Wednesday, July 8, 1998

Beyond a Lifetime

          The ocean sparkled with diamonds of sunlight.  A warm breeze stirred the ends of the towel draped across my shoulders.  I stood just beyond where the sand was wet by the tide, and heard the lap-lap of waves as they diminished onto the shore.  I watched his head bob like a distant beach ball in the water.

          "Daddy!" I called, "don't go out so far!  Daddy!"  But the sea noises swallowed my words.

          I watched and worried until he turned and started to swim back to shore.  I saw his arms alternate above the water in quick, powerful strokes.  Only then did I spread my towel on the sand and sit down to catch the rays of sun.

          He was smiling as he stood and shook his arms to dry them, and climbed up from water's edge.

          "Che volevi?" he asked.  ["What did you want?"]

          So he HAD heard me after all.  I suspect now in retrospect that my concern pleased him, although he feigned indifference.  I can still see that little half-smile of his, as though he had a secret known to him alone.

          Oh yes, I know my worry for him pleased him.  I also know that he knew I was proud of him as he was of me.  I was reared at a time when daughters were seldom given reason to think they knew anything or were much to look at.  "Don't tell your girls they are pretty," I once heard my grandmother tell my mother, "or they'll grow up conceited."  I think it was the prevailing philosophy of the time -- keep them humble.  Thank goodness my father did not subscribe to it.

          When I was very young, he liked to show me off.  How my poor mother must have cringed at his inflicting my performances on friends!

          To this day, I remember in its entirety, the Italian Christmas poem he taught me when I was no more than three or four, and I remember, too, how he delighted in my reciting it.

          I see the scene still.  It was summer, and I wore a white and red sundress and little white shoes.  Louie and Sis were visiting for dinner.  It was a warm evening, and we were to eat on the back porch.  While Mother prepared the meal in the kitchen, Daddy perched me on the table on the porch and had me spout poetry.   Louie and Daddy were best friends.  I knew this even then, because Sis and Louie had given me a maple highchair when I was born, and in those Depression Days, a highchair was no mean gift.  Mommy had said so.  They were such good friends, in fact, that they smiled as I recited on and on.  "E Natale.  Si!  E Natale....,"  ["It's Christmas.  Yes!  It's Christmas...."] and Daddy, dear Daddy, was oblivious to their boredom.

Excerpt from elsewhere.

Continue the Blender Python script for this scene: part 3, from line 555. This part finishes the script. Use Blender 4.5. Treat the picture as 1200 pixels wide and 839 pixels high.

          Reminiscing about my father makes me smile.  I remember the year, my eighth one, that he taught me to ride a bike.  He bought me the bicyle a few days before we drove to Ocean City, New Jersey, for a week-long vacation.  As he strapped it on our old green Chevie, I didn't say so, but I figured it would take me the whole week to learn, and that we wouldn't have any time left to ride the Boardwalk together.  "Maybe next year," I thought, but I was wrong.

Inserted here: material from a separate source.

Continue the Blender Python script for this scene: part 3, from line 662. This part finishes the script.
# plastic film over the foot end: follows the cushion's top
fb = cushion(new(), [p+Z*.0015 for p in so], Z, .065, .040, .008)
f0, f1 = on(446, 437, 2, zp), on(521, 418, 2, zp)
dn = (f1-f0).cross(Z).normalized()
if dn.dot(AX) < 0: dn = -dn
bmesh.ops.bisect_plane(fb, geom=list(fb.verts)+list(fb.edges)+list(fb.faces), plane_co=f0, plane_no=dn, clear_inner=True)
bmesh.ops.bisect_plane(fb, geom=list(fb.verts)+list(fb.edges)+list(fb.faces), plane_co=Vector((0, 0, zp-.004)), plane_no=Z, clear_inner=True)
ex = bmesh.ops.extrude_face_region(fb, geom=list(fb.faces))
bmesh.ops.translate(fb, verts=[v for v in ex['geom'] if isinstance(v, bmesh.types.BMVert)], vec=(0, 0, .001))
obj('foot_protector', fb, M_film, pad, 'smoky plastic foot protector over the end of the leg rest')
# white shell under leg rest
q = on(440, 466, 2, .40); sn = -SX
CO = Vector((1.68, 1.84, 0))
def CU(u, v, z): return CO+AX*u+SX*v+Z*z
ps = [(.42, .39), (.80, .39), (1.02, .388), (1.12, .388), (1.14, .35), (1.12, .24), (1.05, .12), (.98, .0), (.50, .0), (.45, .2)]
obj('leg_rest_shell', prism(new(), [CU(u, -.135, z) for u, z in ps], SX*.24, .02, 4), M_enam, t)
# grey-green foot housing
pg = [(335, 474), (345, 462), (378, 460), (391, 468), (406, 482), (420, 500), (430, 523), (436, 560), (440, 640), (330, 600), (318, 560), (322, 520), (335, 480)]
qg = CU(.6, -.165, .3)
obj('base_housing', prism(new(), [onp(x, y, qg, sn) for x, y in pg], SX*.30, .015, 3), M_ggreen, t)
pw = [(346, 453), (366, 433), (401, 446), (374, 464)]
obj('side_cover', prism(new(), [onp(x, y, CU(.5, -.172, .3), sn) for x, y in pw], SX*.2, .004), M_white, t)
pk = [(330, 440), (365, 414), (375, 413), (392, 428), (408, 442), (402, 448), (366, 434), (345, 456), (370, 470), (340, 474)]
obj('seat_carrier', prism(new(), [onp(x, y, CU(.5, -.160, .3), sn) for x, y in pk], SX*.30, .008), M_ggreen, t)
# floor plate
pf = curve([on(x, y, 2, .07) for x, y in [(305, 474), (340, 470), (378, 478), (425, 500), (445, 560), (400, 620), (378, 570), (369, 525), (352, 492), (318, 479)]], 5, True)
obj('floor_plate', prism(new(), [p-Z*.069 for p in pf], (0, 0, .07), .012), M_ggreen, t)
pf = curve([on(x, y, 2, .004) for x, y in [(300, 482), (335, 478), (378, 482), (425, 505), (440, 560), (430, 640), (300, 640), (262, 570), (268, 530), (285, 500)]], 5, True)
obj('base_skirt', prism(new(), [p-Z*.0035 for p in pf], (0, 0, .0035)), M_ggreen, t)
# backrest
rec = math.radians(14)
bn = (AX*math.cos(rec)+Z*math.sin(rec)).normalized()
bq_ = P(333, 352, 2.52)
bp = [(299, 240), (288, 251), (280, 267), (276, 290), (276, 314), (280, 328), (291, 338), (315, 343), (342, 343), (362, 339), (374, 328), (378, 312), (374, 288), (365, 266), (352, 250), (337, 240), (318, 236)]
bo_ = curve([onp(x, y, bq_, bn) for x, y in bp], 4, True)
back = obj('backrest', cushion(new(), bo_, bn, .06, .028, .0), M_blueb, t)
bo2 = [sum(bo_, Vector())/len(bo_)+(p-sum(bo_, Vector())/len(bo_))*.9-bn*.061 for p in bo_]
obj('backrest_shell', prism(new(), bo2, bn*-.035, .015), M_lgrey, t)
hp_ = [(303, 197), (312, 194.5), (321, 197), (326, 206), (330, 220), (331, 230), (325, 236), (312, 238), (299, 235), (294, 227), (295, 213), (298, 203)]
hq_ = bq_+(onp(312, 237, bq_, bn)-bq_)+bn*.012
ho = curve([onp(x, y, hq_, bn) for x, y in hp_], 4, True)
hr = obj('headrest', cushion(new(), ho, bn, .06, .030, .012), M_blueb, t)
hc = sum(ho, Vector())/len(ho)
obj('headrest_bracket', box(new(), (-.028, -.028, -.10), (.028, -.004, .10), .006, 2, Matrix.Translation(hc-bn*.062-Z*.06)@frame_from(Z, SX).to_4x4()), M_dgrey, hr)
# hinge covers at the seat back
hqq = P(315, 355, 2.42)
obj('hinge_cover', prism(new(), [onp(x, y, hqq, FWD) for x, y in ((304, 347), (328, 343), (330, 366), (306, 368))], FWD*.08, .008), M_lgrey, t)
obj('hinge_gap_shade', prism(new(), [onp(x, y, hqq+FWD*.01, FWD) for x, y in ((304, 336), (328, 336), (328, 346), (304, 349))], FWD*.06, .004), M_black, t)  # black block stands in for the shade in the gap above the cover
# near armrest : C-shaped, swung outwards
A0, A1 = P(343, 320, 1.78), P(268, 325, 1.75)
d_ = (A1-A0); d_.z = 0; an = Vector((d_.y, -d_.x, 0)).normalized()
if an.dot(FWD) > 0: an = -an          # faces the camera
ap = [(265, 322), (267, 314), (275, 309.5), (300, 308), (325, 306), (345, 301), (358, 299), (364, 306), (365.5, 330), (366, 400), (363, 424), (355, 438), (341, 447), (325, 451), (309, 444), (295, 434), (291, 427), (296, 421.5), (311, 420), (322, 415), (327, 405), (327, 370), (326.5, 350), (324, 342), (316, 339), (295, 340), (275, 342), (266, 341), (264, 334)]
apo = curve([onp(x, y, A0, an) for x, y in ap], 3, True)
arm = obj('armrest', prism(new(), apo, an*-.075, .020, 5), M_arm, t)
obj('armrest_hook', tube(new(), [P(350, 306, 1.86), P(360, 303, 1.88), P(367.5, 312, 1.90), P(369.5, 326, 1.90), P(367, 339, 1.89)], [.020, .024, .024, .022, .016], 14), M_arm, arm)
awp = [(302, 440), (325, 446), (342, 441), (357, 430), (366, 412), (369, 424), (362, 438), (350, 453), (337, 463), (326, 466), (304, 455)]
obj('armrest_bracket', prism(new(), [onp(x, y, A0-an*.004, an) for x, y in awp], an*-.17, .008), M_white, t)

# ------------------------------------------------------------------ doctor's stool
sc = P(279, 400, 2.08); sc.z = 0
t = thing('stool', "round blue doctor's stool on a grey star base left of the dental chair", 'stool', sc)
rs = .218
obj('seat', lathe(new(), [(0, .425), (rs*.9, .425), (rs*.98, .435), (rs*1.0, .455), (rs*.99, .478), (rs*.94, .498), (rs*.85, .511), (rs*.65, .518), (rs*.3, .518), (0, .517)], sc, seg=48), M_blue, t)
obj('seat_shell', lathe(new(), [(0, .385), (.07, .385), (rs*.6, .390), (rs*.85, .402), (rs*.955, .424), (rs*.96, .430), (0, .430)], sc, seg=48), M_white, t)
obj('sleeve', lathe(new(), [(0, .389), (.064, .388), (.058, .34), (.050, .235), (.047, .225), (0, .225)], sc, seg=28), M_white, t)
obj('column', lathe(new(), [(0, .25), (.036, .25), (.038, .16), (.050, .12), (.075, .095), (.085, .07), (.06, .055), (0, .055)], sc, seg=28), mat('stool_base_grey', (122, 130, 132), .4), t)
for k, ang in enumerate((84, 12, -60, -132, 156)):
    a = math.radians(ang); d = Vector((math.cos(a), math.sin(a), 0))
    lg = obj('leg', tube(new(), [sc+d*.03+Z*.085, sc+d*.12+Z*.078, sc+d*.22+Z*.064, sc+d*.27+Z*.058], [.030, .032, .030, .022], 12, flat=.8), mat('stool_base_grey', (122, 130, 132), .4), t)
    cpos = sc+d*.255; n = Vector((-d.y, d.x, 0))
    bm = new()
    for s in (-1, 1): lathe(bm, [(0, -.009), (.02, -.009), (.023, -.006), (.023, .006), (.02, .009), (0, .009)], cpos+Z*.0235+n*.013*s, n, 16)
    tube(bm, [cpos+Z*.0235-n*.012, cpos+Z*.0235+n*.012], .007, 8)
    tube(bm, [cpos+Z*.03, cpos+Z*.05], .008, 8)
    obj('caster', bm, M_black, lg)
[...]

          The trip to the Jersey Shore was up one mountain and down another.  The scenery was lovelier than the turnpike trip of today, but it took a good ten hours.  Mother never learned to drive, so Dad drove the whole way, with me and my younger sister sometimes singing, sometimes fighting, sometimes sleeping in the back seat.

          The very next day, Dad wakened me at six.

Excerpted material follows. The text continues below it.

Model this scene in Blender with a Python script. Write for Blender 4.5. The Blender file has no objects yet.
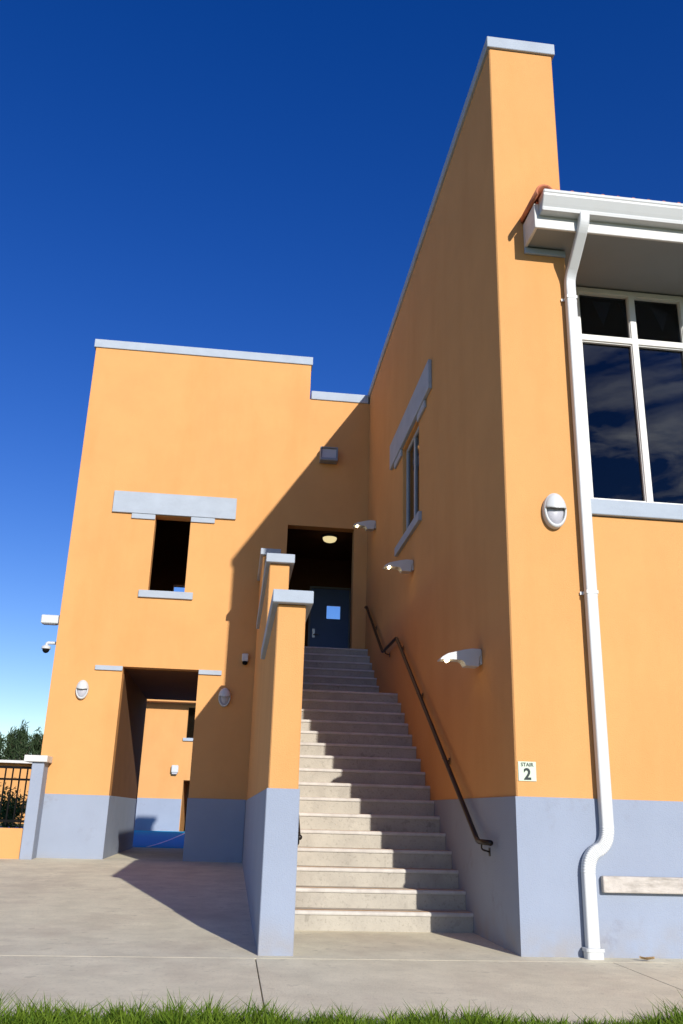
import bpy, bmesh, math, random
from mathutils import Vector, Matrix
random.seed(7)
C = bpy.context.scene.collection
PI = math.pi
D = 9.06            # depth of the tower front behind the end wall's corner
BAND = 1.22         # height of the painted base band
YF = 1.6            # level up to here
GZ = 0.18           # the ground rises gently to the tower

def gz(y):
    return 0.0 if y < YF else (GZ * (y - YF) / (D - YF) if y < D else GZ)

# ------------------------------------------------------------------ materials
def new_mat(name):
    m = bpy.data.materials.new(name); m.use_nodes = True
    nt = m.node_tree
    return m, nt, nt.nodes, nt.links, nt.nodes['Principled BSDF']

def surf(name, col, rough=0.8, vary=0.08, vscale=1.2, bump=0.15, bscale=120.0, stain=None, stain_amt=0.0,
         stain_scale=(0.8, 0.8, 0.8), metallic=0.0, spec=0.3, bump2=0.0, b2scale=6.0, speck=0.0, foot=0.0):
    m, nt, N, L, P = new_mat(name)
    P.inputs['Roughness'].default_value = rough
    P.inputs['Metallic'].default_value = metallic
    P.inputs['Specular IOR Level'].default_value = spec
    tc = N.new('ShaderNodeNewGeometry')
    n1 = N.new('ShaderNodeTexNoise'); n1.inputs['Scale'].default_value = vscale
    n1.inputs['Detail'].default_value = 6; n1.inputs['Roughness'].default_value = 0.62
    L.new(tc.outputs['Position'], n1.inputs['Vector'])
    mr = N.new('ShaderNodeMapRange')
    mr.inputs['From Min'].default_value = 0.3; mr.inputs['From Max'].default_value = 0.7
    mr.inputs['To Min'].default_value = 1 - vary; mr.inputs['To Max'].default_value = 1 + vary
    L.new(n1.outputs['Fac'], mr.inputs['Value'])
    vm = N.new('ShaderNodeVectorMath'); vm.operation = 'SCALE'
    vm.inputs[0].default_value = col
    L.new(mr.outputs['Result'], vm.inputs['Scale'])
    out = vm.outputs['Vector']
    if stain:
        mp = N.new('ShaderNodeMapping'); mp.inputs['Scale'].default_value = stain_scale
        L.new(tc.outputs['Position'], mp.inputs['Vector'])
        n2 = N.new('ShaderNodeTexNoise'); n2.inputs['Scale'].default_value = 1.0
        n2.inputs['Detail'].default_value = 8; n2.inputs['Roughness'].default_value = 0.65
        L.new(mp.outputs['Vector'], n2.inputs['Vector'])
        m2 = N.new('ShaderNodeMapRange'); m2.inputs['From Min'].default_value = 0.47; m2.inputs['From Max'].default_value = 0.72
        m2.inputs['To Max'].default_value = stain_amt
        L.new(n2.outputs['Fac'], m2.inputs['Value'])
        mx = N.new('ShaderNodeMix'); mx.data_type = 'RGBA'
        L.new(m2.outputs['Result'], mx.inputs['Factor'])
        L.new(out, mx.inputs[6]); mx.inputs[7].default_value = (*stain, 1)
        out = mx.outputs[2]
    def darken(fac, colr):
        nonlocal out
        mx = N.new('ShaderNodeMix'); mx.data_type = 'RGBA'
        L.new(fac, mx.inputs['Factor']); L.new(out, mx.inputs[6]); mx.inputs[7].default_value = (*colr, 1)
        out = mx.outputs[2]
    def rng(sock, a, b, c, d):
        r = N.new('ShaderNodeMapRange')
        for k, v in zip(('From Min', 'From Max', 'To Min', 'To Max'), (a, b, c, d)): r.inputs[k].default_value = v
        L.new(sock, r.inputs['Value']); return r.outputs['Result']
    def mul(a, b):
        m_ = N.new('ShaderNodeMath'); m_.operation = 'MULTIPLY'; L.new(a, m_.inputs[0]); L.new(b, m_.inputs[1]); return m_.outputs[0]
    def noise(scale, detail=4, vec=None):
        n = N.new('ShaderNodeTexNoise'); n.inputs['Scale'].default_value = scale; n.inputs['Detail'].default_value = detail
        L.new(vec or tc.outputs['Position'], n.inputs['Vector']); return n.outputs['Fac']
    if speck:      # grit, drips and old gum
        darken(rng(noise(38, 5), 0.56, 0.70, 0, speck), [c * 0.55 for c in col])
        darken(mul(rng(noise(9, 3), 0.62, 0.66, 0, speck), rng(noise(1.3, 2), 0.45, 0.6, 0, 1)), [c * 0.5 for c in col])
        darken(rng(noise(3.1, 6), 0.55, 0.75, 0, speck), [min(1, c * 1.22) for c in col])
    if foot:       # splash dirt along the foot of the wall
        sx = N.new('ShaderNodeSeparateXYZ'); L.new(tc.outputs['Position'], sx.inputs['Vector'])
        darken(mul(rng(sx.outputs['Z'], 0.30, 0.0, 0, foot), rng(noise(5, 6), 0.35, 0.65, 0, 1)), (0.30, 0.26, 0.21))
        darken(mul(rng(noise(2.2, 7), 0.60, 0.72, 0, foot), rng(noise(14, 4), 0.45, 0.6, 0, 1)), (0.22, 0.23, 0.27))
    L.new(out, P.inputs['Base Color'])
    if bump > 0:
        n3 = N.new('ShaderNodeTexNoise'); n3.inputs['Scale'].default_value = bscale
        n3.inputs['Detail'].default_value = 3
        L.new(tc.outputs['Position'], n3.inputs['Vector'])
        b = N.new('ShaderNodeBump'); b.inputs['Strength'].default_value = bump; b.inputs['Distance'].default_value = 0.01
        L.new(n3.outputs['Fac'], b.inputs['Height'])
        last = b
        if bump2 > 0:
            n4 = N.new('ShaderNodeTexNoise'); n4.inputs['Scale'].default_value = b2scale; n4.inputs['Detail'].default_value = 4
            L.new(tc.outputs['Position'], n4.inputs['Vector'])
            b2 = N.new('ShaderNodeBump'); b2.inputs['Strength'].default_value = bump2; b2.inputs['Distance'].default_value = 0.03
            L.new(n4.outputs['Fac'], b2.inputs['Height']); L.new(b.outputs['Normal'], b2.inputs['Normal'])
            last = b2
        L.new(last.outputs['Normal'], P.inputs['Normal'])
    return m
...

          "Time for the bike lesson," he said.

          All morning long, he had me ride up the alley behind our rented cottage, and back down the alley again.  "Go on, go on," he said.  "Pedal!  Pedal!  I've got a hold of the back of the seat.  Pedal!  Pedal!  I've got you!.""

          "But you'll let go," I whined, and sure enough, he did, and I went off, curvy-durvy up the alley, knocking down neighboring cottages' garbage cans all the way.

          "Keep going!  Keep going!" he shouted.  "Pedal!  Pedal!"  And of course, finally, the bike tipped over.

          I got up and brushed cinders from me.  "You said you had a hold of the seat!"  I accused.

          "I did," he said, "and then I let go.  How will you learn to bike-ride if I have to run behind you holding the seat the rest of your life?  Now come on.  Set those garbage cans straight and come back and we'll do the same thing again."

          And so we did, over and over and over.  Soon I was knocking down only every third garbage can, and finally, none.

          "Okay," Dad said, "I'm proud of you.  Tomorrow morning at six we ride the Boardwalk.  I'll rent a bike for me for the week."

          The next morning, my tail-end was so sore, I could hardly get back on the bike, but I did, and it was worth it.  My father and I rode the length of the Boardwalk and back, and then stopped for breakfast -- just the two of us.  We did that every day, the rest of the week.


          There are many other stories about Dad that surface in my mind, and I relate them often.  So long as he lives in memory, he lives.  If this is the sum and substance of immortality, isn't that enough?